What Does a Determination Letter Do?

by Investing School on November 2, 2012

A determination letter is a document provided by the IRS which evaluates whether or not a specific retirement plan meets the criteria of the Employee Retirement Income Security Act guidelines. Any deficiencies are described and the plan managers are responsible for fixing them promptly.

To get a determination letter the employer must make contact with the local IRS office. The employer then outlines the proposed retirement plan in as much detail as possible. The IRS reads through the proposed plan, evaluates all aspects and decides if the structure meets the qualifications for approval. If everything checks out then the District Director has formal documents drawn up to confirm that the plan is compliant with current law.

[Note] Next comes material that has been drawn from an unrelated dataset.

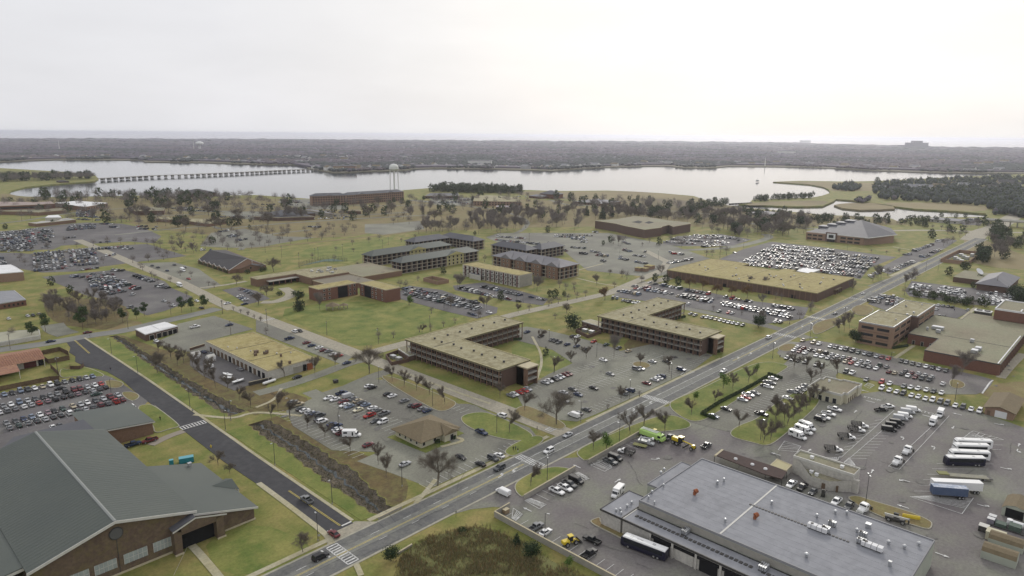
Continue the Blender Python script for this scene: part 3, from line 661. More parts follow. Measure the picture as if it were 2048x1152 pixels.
# --- gymnasium
G = Bld('gymnasium','large brown brick gymnasium with grey green gable roof and round gable vent','gymnasium',47,225)
def gable_prof(x): return 16.0-(abs(x-47)/20.0)*5.4
b = MB(); y0, y1 = 187.0,264.5
b.add([(27.4, y0,-.3),(66.4, y0,-.3),(66.4, y0,10.5),(47, y0,15.7),(27.4, y0,10.3),(27.4, y1,-.3),(66.4, y1,-.3),(66.4, y1,10.5),(47, y1,15.7),(27.4, y1,10.3)],
      [(0,1,2,3,4),(5,9,8,7,6),(1,6,7,2),(0,4,9,5),(2,7,8,3),(3,8,9,4)]); b.build('wall', gymbrick, G.r)
for nm, xa, xb, m_ in (('roof_slope',47,67.4, green_metal),('roof_slope',27,47, green_metal)):
    b = MB(); za, zb = gable_prof(xa), gable_prof(xb)
    vs = [(xa, y0-.9, za),(xb, y0-.9, zb),(xb, y1+.6, zb),(xa, y1+.6, za)]
    b.add(vs+[(x, y, z-.3) for x, y, z in vs],[(0,1,2,3),(4,7,6,5),(0,4,5,1),(1,5,6,2),(2,6,7,3),(3,7,4,0)]); b.build(nm, m_, G.r)
b = MB(); b.add([(46.6, y0-.9,16.0),(47.4, y0-.9,16.0),(47.4, y1+.6,16.0),(46.6, y1+.6,16.0),(47, y0-.9,16.14),(47, y1+.6,16.14)],[(0,4,5,3),(4,1,2,5),(0,1,4)]); b.build('ridge_cap', mat('ridge grey',(.22,.23,.22),.6), G.r)
for xa, xb in ((47,67.5),(26.9,47)):
    b = MB(); za, zb = gable_prof(xa)-.02, gable_prof(xb)-.02
    b.add([(xa, y0-1.1, za),(xb, y0-1.1, zb),(xb, y0-1.1, zb-.75),(xa, y0-1.1, za-.75),(xa, y0-.9, za),(xb, y0-.9, zb),(xb, y0-.9, zb-.75),(xa, y0-.9, za-.75)],[(0,3,2,1),(0,1,5,4),(3,7,6,2),(1,2,6,5),(0,4,7,3)]); b.build('gable_trim', trim, G.r)
b = MB(); b.cyl((47.1,187.05,12.0),(47.1,186.8,12.0),1.75,1.75,24, metal_d); b.cyl((47.1,186.8,12.0),(47.1,186.7,12.0),1.5,1.5,24, mat('louvre grey',(.10,.10,.10),.7)); b.build('round_vent', None, G.r)
G.b('wall_joint', metal_d,(46.95,47.1,186.93,187.02,0,10.3)); b = MB()
for k in range(52):
    y = 187+k*1.5
    for xa, xb in ((47.5,67.3),(27.1,46.5)): za, zb = gable_prof(xa), gable_prof(xb); b.add([(xa, y, za+.01),(xb, y, zb+.01),(xb, y+.06, zb+.06),(xa, y+.06, za+.06),(xa, y+.12, za+.01),(xb, y+.12, zb+.01)],[(0,1,2,3),(3,2,5,4)])
o = b.build('standing_seams', mat('seam green',(.105,.12,.105),.6), G.r); o['kind'] = 'stuff'
G.b('plinth', trim_tan,(27.4,66.6,186.75,187.02,0,.5))
for x0_, x1_ in ((34.2,39.9),(41.2,46.4),(48.2,54.0),(55.6,60.2),(28,33)):
    fr = G.b('window', glass_l,(x0_, x1_,186.9,187.03,2.3,5.1)); nn = 5
    b = MB()
    for i in range(nn+1): x = x0_+(x1_-x0_)*i/nn; b.box(x-.05, x+.05,186.82,186.9,2.3,5.1)
    b.box(x0_, x1_,186.82,186.9,3.68,3.76); o = b.build('mullions', trim, fr)
b = MB(); ya, yb = 187.0,226
b.add([(66.4, ya,-.3),(84.4, ya,-.3),(84.4, ya,4.2),(66.4, ya,9.3),(66.4, yb,-.3),(84.4, yb,-.3),(84.4, yb,4.2),(66.4, yb,9.3)],[(0,1,2,3),(1,5,6,2),(4,7,6,5),(3,2,6,7)]); b.build('annex_wall', gymbrick, G.r)
b = MB(); vs = [(66.4, ya-1,9.75),(85.2, ya-1,4.35),(85.2, yb+.6,4.35),(66.4, yb+.6,9.75)]
b.add(vs+[(x, y, z-.25) for x, y, z in vs],[(0,1,2,3),(0,4,5,1),(1,5,6,2),(2,6,7,3)]); b.build('annex_roof', green_metal, G.r)
b = MB(); b.add([(66.4, ya-1.15,9.7),(85.3, ya-1.15,4.3),(85.3, ya-1.15,3.7),(66.4, ya-1.15,9.1),(66.4, ya-1,9.7),(85.3, ya-1,4.3)],[(0,3,2,1),(0,1,5,4)]); b.build('annex_trim', trim, G.r)
b = MB()       # cross gable on the annex eave
b.add([(79.7,205.3,5.98),(86.3,200.2,4.1),(86.3,210.4,4.1),(86.3,205.3,5.98)],[(0,1,3),(0,3,2),(1,2,3)]); b.build('cross_gable', green_metal, G.r)
for k in range(9): y = 200.8+k*1.05; G.b('batten', metal_l,(86.0,86.25, y-.05, y+.05,3.0,5.9-abs(y-205.3)/5.1*1.85))
G.b('gable_post', trim,(85.8,86.2,200.4,200.8,0,4.1)); G.b('gable_post', trim,(85.8,86.2,209.8,210.2,0,4.1))
b = MB()
for bx in ((60.3,62.3,184.4,187,-.2,7.6),(72.0,74.2,184.4,187,-.2,6.9),(62.3,72.0,184.6,187,5.6,7.0)): b.box(*bx)
b.add([(60.3,184.4,7.5),(66.4,184.4,9.2),(74.2,184.4,6.8),(60.3,187,7.5),(66.4,187,9.2),(74.2,187,6.8),(62.3,184.4,6.6),(72,184.4,6.6)],[(0,6,1),(6,7,1),(7,2,1)]); b.build('portal', gymbrick, G.r)
b = MB(); b.add([(59.9,184.1,7.75),(66.3,184.1,9.75),(66.3,187.4,9.75),(59.9,187.4,7.75)],[(0,1,2,3)]); b.build('portal_roof', blue_metal, G.r)
b = MB(); b.add([(59.9,184.0,7.7),(66.3,184.0,9.7),(66.3,184.0,9.2),(59.9,184.0,7.2),(75,184.0,7.2),(75,184.0,6.75)],[(0,3,2,1),(1,2,5,4)]); b.build('portal_trim', trim, G.r)
G.b('entrance', dark,(62.3,72.0,186.6,186.95,-.1,5.6)); G.b('plinth', trim_tan,(60.1,62.4,184.1,184.45,0,.45)); G.b('plinth', trim_tan,(71.9,74.4,184.1,184.45,0,.45)); G.b('plinth', trim_tan,(74.5,84.6,186.7,187.05,0,.45))
vent(80.5,224,6.0,1,.5,.9, parent=G.r)
b = MB(); b.prism([(8,191),(27.4,191),(27.4,255),(8,255)],-.3,7.2, gymbrick); b.build('wing_wall', parent=G.r)
b = MB(); b.add([(5,190,8.2),(27.3,190,10.4),(27.3,262,10.4),(5,262,8.2),(5,190,7.5),(27.3,190,9.7)],[(0,1,2,3),(0,4,5,1)]); b.build('wing_roof', green_metal, G.r)
b = MB(); b.add([(5,189.8,8.1),(27.3,189.8,10.3),(27.3,189.8,9.5),(5,189.8,7.3)],[(0,3,2,1)]); b.build('wing_trim', trim, G.r)
b = MB(); b.add([(66,273,-.3),(86,273,-.3),(86,298,-.3),(66,298,-.3),(66,273,7.2),(86,273,5.2),(86,298,5.2),(66,298,7.2)],[(0,1,5,4),(1,2,6,5),(2,3,7,6),(3,0,4,7)]); b.build('annex_wall', brick, G.r)
b = MB(); b.add([(65,272.2,7.5),(86.6,272.2,5.4),(86.6,298.6,5.4),(65,298.6,7.5),(65,272.2,7.1),(86.6,272.2,5.0),(86.6,298.6,5.0)],[(0,1,2,3),(0,4,5,1),(1,5,6,2)]); b.build('annex_roof', green_metal, G.r)
b = MB(); b.add([(65,272.05,7.4),(86.7,272.05,5.3),(86.7,272.05,4.8),(65,272.05,6.9)],[(0,3,2,1)]); b.build('annex_trim', trim, G.r)
b = MB(); b.prism([(30,264.5),(66,264.5),(66,285),(44,285),(38,276),(30,276)],-.3,8.6, blue_metal, side=brick); b.build('rear_block', parent=G.r)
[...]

Any plan that fails to meet current standards is rejected, but with the understanding that the employer has the opportunity to improve upon their plan. If all the issues found with the first submission have been corrected then the plan can be approved.

Laws regarding pension plans change regularly and it is important for employers to keep up to date with such advances. Even when a plan is approved and in place, any changes should be run by the IRS before implementation. This helps to keep current plans in line with the law. When such changes are made the IRS will issue another letter confirming that the changes conform to current statutes as well.

Another form of determination letter is provided for non-profit organizations in order to validate their tax-exempt status. The document formally recognizes said organization as a tax-exempt entity.